Minjoo Party’s call for alliance misguided

The Minjoo Party of Korea, the country’s main opposition party, looks like a man who is still carrying a torch for his estranged lover. Moon Jae-in, the party’s former leader, was one of its most recent members to express his abiding love for the People’s Party.

Moon said that alliance between the two parties was “absolutely necessary” if they were to reap good results in the April 13 general election. Kim Hong-gul, a son of the late president Kim Dae-jung, joined Moon and other Minjoo members in calling for unified opposition candidacies. They argue that it is the only way to keep the ruling Saenuri Party from gaining a big win in the quadrennial poll.

It is not hard to see what is making the Minjoo Party so desperate.

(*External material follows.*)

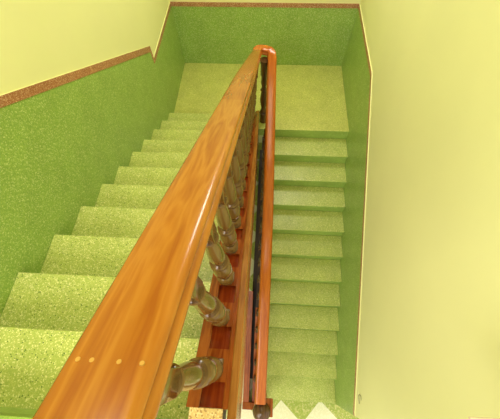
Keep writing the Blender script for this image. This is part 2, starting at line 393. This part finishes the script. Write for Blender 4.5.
# newel at the turn, standing on the landing edge
bm = nb()
lathe(bm, [(0.05, 0.0), (0.05, 0.16), (0.036, 0.17), (0.045, 0.19), (0.036, 0.21), (0.030, 0.25), (0.044, 0.34), (0.046, 0.40), (0.034, 0.50), (0.030, 0.52), (0.044, 0.54), (0.030, 0.56),
           (0.028, 0.60), (0.040, 0.66), (0.032, 0.74), (0.045, 0.76), (0.045, 0.90), (0.05, 0.93), (0.05, 0.955)], 24, 0.045, RY-0.01)
o = obj('newel_post', bm, DARKWOOD, rail); rel(o, rail); smooth_by_angle(o, 40); o['label'] = 'dark turned newel post under the turn of the handrail'
# newel at the foot, on the lower floor
nx, ny, nz = 0.165, -4.66, -0.93
bm = nb()
box(bm, nx-0.085, nx+0.085, ny-0.085, ny+0.085, LOW, LOW+0.25, 0.006)
lathe(bm, [(0.06, LOW+0.25), (0.075, LOW+0.28), (0.05, LOW+0.31), (0.065, LOW+0.45), (0.05, LOW+0.62), (0.045, LOW+0.68), (0.07, LOW+0.70), (0.05, LOW+0.72)], 24, nx, ny)
box(bm, nx-0.075, nx+0.075, ny-0.075, ny+0.075, LOW+0.71, nz-0.02, 0.006)
box(bm, nx-0.07, nx+0.135, ny-0.07, ny+0.115, nz-0.03, nz, 0.008)
foot = obj('newel_post', bm, CURB, rail); rel(foot, rail); smooth_by_angle(foot, 40); foot['label'] = 'dark brown newel post with a domed cap at the foot of the lower handrail'
bm = nb()
lathe(bm, [(0.100, nz), (0.104, nz+0.012), (0.098, nz+0.035), (0.080, nz+0.060), (0.052, nz+0.080), (0.022, nz+0.089), (0.004, nz+0.090)], 28, nx+0.005, ny-0.02)
o = obj('newel_cap', bm, DARKWOOD, foot); smooth_by_angle(o, 50)
# foot rail closing the lower curb
o = obj('curb_end', box(nb(), -0.085, nx-0.08, -4.79, -4.70, zr(-4.7)-0.14, zr(-4.7)+0.03, 0.006), CURB, rail); rel(o, rail)
# upper end newel beside the top step
bm = nb()
box(bm, -0.175, -0.045, -4.82, -4.69, TOP, zl(-4.75)+HT+0.05, 0.006)
o = obj('newel_post', bm, CURB, rail); rel(o, rail)

# ---------------------------------------------------------------- small bent wire hook on the right wall
hk = bpy.data.curves.new('wall_hook', 'CURVE'); hk.dimensions = '3D'; hk.bevel_depth = 0.004; hk.bevel_resolution = 2
sp = hk.splines.new('POLY')
pts = [(0, -0.03, 0), (-0.010, 0.010, 0.03), (-0.014, 0.022, 0.01), (-0.014, 0.015, -0.03), (-0.012, -0.02, -0.045), (-0.010, -0.07, -0.05)]
sp.points.add(len(pts)-1)
for q, pt in zip(sp.points, pts): q.co = (*pt, 1)
tmp = bpy.data.objects.new('tmp', hk); C.objects.link(tmp)
dg = bpy.context.evaluated_depsgraph_get()
me = bpy.data.meshes.new_from_object(tmp.evaluated_get(dg)); bpy.data.objects.remove(tmp)
me.materials.clear(); me.materials.append(WIRE)
o = bpy.data.objects.new('wall_hook', me); C.objects.link(o); o.location = (XR+WT, -4.44, -0.60)
o['label'] = 'tiny bent grey wire hook on the cream wall above the foot of the lower flight'; o['category'] = 'hook'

Many Minjoo candidates are struggling because the People’s Party – created by Ahn Cheol-soo and other politicians who broke away from the party – is peeling voters away from the main liberal party.

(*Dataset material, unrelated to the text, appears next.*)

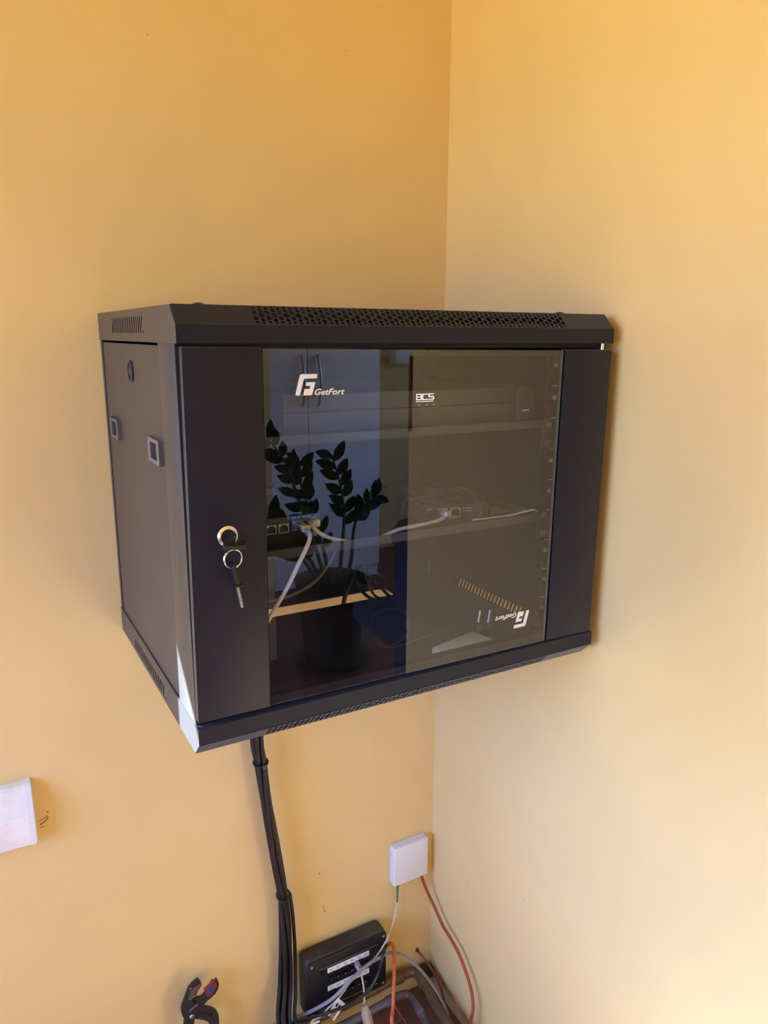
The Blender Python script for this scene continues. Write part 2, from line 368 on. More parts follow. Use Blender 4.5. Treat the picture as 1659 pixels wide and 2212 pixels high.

In fact, in at least 178 of the 253 constituencies across the country, there are multiple opposition candidates competing against the ruling party candidate. The situation is more serious – from the standpoint of the Minjoo – in the greater Seoul area, which is regarded as “no man’s land.”

This year, there is more than one opposition candidate in 105 of the 122 constituencies in the area, which includes Gyeonggi Province and Incheon, and is regarded as neutral territory for the ruling and main opposition parties, which have their support bases in the southeast and southwest, respectively.

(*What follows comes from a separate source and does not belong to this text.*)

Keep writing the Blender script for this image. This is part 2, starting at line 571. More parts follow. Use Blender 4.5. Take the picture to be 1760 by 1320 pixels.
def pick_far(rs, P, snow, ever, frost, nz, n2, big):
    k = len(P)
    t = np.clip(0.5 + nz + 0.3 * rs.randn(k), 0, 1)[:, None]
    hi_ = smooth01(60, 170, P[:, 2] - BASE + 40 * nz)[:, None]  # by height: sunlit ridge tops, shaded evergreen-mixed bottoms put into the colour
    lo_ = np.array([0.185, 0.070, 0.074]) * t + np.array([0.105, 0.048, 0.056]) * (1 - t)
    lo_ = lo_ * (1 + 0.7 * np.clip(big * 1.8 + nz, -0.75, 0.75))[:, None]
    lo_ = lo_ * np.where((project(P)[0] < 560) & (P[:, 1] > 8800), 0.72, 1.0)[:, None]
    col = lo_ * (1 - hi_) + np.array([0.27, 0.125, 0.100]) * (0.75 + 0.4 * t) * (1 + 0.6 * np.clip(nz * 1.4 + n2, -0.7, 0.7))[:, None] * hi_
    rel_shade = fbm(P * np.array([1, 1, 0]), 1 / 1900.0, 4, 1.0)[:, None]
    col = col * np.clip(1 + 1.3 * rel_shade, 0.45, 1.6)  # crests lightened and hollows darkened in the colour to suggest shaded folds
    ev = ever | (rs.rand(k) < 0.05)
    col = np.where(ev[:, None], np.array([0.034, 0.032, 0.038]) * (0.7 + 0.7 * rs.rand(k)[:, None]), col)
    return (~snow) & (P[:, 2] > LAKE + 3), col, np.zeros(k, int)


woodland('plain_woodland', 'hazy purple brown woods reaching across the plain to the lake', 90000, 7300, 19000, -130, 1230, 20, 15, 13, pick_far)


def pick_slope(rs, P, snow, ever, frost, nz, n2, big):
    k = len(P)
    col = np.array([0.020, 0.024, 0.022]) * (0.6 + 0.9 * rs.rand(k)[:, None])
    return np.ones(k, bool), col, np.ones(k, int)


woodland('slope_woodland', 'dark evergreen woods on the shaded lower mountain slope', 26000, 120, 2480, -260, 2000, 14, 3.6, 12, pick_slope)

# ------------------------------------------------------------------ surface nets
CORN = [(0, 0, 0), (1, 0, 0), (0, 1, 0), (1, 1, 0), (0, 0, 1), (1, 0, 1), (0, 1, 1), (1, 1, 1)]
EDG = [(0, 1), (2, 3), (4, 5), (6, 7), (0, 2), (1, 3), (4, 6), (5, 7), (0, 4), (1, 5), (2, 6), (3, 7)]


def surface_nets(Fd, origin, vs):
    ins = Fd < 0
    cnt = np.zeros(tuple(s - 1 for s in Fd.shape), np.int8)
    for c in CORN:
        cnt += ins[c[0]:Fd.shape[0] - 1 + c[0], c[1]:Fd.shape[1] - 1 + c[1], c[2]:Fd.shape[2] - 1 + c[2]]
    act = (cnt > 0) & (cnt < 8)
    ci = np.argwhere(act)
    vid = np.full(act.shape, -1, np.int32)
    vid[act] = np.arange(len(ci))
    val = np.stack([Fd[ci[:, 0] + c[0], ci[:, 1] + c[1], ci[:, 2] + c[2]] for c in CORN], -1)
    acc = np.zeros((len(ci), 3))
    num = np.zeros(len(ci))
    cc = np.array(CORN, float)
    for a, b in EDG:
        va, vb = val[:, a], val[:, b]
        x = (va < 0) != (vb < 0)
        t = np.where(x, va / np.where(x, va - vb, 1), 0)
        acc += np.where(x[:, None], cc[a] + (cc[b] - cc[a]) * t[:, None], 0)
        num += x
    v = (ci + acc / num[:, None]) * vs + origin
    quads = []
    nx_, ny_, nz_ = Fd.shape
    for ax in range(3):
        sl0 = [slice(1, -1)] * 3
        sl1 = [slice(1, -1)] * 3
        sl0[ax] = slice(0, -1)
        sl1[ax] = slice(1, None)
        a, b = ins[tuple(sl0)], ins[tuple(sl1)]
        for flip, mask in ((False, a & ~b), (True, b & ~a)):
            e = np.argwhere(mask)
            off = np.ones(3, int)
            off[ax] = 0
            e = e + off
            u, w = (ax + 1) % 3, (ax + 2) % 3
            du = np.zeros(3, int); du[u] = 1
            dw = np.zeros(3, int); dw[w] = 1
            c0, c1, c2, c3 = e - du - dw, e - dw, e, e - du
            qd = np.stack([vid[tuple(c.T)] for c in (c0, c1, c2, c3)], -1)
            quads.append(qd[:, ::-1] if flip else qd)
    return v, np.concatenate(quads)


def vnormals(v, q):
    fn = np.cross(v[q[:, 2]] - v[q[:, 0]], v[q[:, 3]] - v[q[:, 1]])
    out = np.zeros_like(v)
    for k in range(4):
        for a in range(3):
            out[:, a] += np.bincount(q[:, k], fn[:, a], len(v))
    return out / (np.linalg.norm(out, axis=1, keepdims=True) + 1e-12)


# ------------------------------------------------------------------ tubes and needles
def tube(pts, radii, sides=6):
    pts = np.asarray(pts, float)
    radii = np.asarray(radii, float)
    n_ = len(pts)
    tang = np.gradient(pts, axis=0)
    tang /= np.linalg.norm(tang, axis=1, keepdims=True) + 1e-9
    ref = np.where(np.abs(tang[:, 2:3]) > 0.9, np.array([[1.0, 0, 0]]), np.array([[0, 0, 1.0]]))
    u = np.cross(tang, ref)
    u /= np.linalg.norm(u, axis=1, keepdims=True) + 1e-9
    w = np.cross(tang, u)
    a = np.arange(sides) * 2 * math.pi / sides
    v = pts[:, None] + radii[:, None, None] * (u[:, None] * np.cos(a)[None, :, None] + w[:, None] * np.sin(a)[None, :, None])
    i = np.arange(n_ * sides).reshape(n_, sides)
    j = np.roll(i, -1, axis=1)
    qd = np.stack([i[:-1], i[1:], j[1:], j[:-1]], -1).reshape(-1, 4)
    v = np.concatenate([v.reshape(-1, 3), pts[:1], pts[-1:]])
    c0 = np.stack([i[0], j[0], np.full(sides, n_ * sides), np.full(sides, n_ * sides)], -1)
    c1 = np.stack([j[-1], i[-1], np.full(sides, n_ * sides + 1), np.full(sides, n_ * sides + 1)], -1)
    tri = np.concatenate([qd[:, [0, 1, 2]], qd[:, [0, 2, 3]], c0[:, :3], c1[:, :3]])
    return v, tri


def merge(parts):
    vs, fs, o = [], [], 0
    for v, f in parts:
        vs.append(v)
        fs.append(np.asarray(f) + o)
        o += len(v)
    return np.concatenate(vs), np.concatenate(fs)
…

The last general election in 2012 showed the strategic importance of the greater Seoul area, where the ruling party and the Minjoo Party -- then called the Democratic United Party -- waged a close battle. The fate of the winners and runners-up was determined by margins of less than 5 percentage points in about 30 constituencies.    

The opposition camp’s victory in the greater Seoul area should be attributed to the alliance between the Democratic United Party and the Unified Progressive Party: The DUP won 65 and the now-defunct UPP four seats, compared with 43 seats that went to the ruling party candidates.

Such a feat is a long shot this time, as candidates from the People’s Party and the Justice Party, the biggest progressive group, are attracting liberal voters who would otherwise line up for the Minjoo.

Yet the Minjoo’s repeated calls to unify opposition candidates is preposterous, all the more considering that it is to blame for the division of the opposition camp. It is senseless that the party is courting those who left it only a little while ago, solely to boost the election chances of its candidates.

So far, People’s Party joint leader Ahn seems not to be swayed by the Minjoo’s pitch -- and more importantly by those within his own party who support it. Ahn is right to argue that fostering an independent, healthy third party is more important than getting the opposition camp a few more parliamentary seats. 

What worries us is that there still is a possibility that some candidates may defy the party’s official ban on unifying candidates. It is not rare for candidates to make closed-door, under-the-table deals, in which candidates withdraw from a race in return for money or the promise of favors.

The Minjoo Party should stop pining after the unrequited love of the People’s Party in hopes of an alliance and instead try to tell the people why they need to vote for its candidates. The party may lose some parliamentary seats, but it will certainly benefit Korean politics in the long run.